## start Collected material

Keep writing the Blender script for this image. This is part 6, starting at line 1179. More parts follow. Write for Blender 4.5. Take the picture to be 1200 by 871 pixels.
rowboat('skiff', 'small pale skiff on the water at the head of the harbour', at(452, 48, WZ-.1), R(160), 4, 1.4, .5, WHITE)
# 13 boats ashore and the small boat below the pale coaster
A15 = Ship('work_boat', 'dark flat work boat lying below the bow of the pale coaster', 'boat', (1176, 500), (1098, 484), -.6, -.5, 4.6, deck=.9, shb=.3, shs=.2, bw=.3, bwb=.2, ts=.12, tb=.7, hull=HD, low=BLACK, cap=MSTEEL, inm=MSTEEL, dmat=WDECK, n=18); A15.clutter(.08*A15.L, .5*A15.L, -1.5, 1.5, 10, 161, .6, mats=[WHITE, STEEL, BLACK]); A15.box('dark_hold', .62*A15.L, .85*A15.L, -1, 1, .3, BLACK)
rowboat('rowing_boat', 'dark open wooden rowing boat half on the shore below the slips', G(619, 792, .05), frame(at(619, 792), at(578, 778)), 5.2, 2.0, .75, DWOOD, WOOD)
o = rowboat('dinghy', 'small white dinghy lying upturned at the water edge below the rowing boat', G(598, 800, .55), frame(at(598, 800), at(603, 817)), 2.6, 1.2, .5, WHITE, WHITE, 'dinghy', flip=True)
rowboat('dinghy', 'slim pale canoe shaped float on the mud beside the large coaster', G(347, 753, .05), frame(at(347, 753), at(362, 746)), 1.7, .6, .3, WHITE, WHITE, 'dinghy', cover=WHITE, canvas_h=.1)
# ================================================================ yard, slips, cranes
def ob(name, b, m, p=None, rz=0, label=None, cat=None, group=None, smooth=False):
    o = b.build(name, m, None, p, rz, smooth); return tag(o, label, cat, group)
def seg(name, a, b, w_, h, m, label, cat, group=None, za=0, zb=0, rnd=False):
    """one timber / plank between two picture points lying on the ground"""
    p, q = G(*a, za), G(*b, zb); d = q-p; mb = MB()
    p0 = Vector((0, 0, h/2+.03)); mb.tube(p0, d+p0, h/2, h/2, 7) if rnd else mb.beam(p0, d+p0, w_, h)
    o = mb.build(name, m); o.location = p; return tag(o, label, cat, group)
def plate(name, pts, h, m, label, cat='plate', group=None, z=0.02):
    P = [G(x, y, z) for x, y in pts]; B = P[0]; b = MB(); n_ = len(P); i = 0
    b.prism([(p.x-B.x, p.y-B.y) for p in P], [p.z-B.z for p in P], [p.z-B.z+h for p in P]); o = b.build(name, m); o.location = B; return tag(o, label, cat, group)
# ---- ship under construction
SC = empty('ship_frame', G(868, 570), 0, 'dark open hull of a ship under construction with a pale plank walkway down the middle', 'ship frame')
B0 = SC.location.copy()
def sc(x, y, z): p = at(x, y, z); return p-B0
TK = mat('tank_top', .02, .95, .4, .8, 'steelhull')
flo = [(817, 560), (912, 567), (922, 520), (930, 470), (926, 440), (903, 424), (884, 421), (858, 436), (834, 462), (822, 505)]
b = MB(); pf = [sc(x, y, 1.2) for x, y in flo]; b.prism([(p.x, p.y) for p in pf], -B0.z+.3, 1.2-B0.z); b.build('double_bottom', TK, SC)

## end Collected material

* Aim
Output the whole listing above again, word for word.

* Task output
Keep writing the Blender script for this image. This is part 6, starting at line 1179. More parts follow. Write for Blender 4.5. Take the picture to be 1200 by 871 pixels.
rowboat('skiff', 'small pale skiff on the water at the head of the harbour', at(452, 48, WZ-.1), R(160), 4, 1.4, .5, WHITE)
# 13 boats ashore and the small boat below the pale coaster
A15 = Ship('work_boat', 'dark flat work boat lying below the bow of the pale coaster', 'boat', (1176, 500), (1098, 484), -.6, -.5, 4.6, deck=.9, shb=.3, shs=.2, bw=.3, bwb=.2, ts=.12, tb=.7, hull=HD, low=BLACK, cap=MSTEEL, inm=MSTEEL, dmat=WDECK, n=18); A15.clutter(.08*A15.L, .5*A15.L, -1.5, 1.5, 10, 161, .6, mats=[WHITE, STEEL, BLACK]); A15.box('dark_hold', .62*A15.L, .85*A15.L, -1, 1, .3, BLACK)
rowboat('rowing_boat', 'dark open wooden rowing boat half on the shore below the slips', G(619, 792, .05), frame(at(619, 792), at(578, 778)), 5.2, 2.0, .75, DWOOD, WOOD)
o = rowboat('dinghy', 'small white dinghy lying upturned at the water edge below the rowing boat', G(598, 800, .55), frame(at(598, 800), at(603, 817)), 2.6, 1.2, .5, WHITE, WHITE, 'dinghy', flip=True)
rowboat('dinghy', 'slim pale canoe shaped float on the mud beside the large coaster', G(347, 753, .05), frame(at(347, 753), at(362, 746)), 1.7, .6, .3, WHITE, WHITE, 'dinghy', cover=WHITE, canvas_h=.1)
# ================================================================ yard, slips, cranes
def ob(name, b, m, p=None, rz=0, label=None, cat=None, group=None, smooth=False):
    o = b.build(name, m, None, p, rz, smooth); return tag(o, label, cat, group)
def seg(name, a, b, w_, h, m, label, cat, group=None, za=0, zb=0, rnd=False):
    """one timber / plank between two picture points lying on the ground"""
    p, q = G(*a, za), G(*b, zb); d = q-p; mb = MB()
    p0 = Vector((0, 0, h/2+.03)); mb.tube(p0, d+p0, h/2, h/2, 7) if rnd else mb.beam(p0, d+p0, w_, h)
    o = mb.build(name, m); o.location = p; return tag(o, label, cat, group)
def plate(name, pts, h, m, label, cat='plate', group=None, z=0.02):
    P = [G(x, y, z) for x, y in pts]; B = P[0]; b = MB(); n_ = len(P); i = 0
    b.prism([(p.x-B.x, p.y-B.y) for p in P], [p.z-B.z for p in P], [p.z-B.z+h for p in P]); o = b.build(name, m); o.location = B; return tag(o, label, cat, group)
# ---- ship under construction
SC = empty('ship_frame', G(868, 570), 0, 'dark open hull of a ship under construction with a pale plank walkway down the middle', 'ship frame')
B0 = SC.location.copy()
def sc(x, y, z): p = at(x, y, z); return p-B0
TK = mat('tank_top', .02, .95, .4, .8, 'steelhull')
flo = [(817, 560), (912, 567), (922, 520), (930, 470), (926, 440), (903, 424), (884, 421), (858, 436), (834, 462), (822, 505)]
b = MB(); pf = [sc(x, y, 1.2) for x, y in flo]; b.prism([(p.x, p.y) for p in pf], -B0.z+.3, 1.2-B0.z); b.build('double_bottom', TK, SC)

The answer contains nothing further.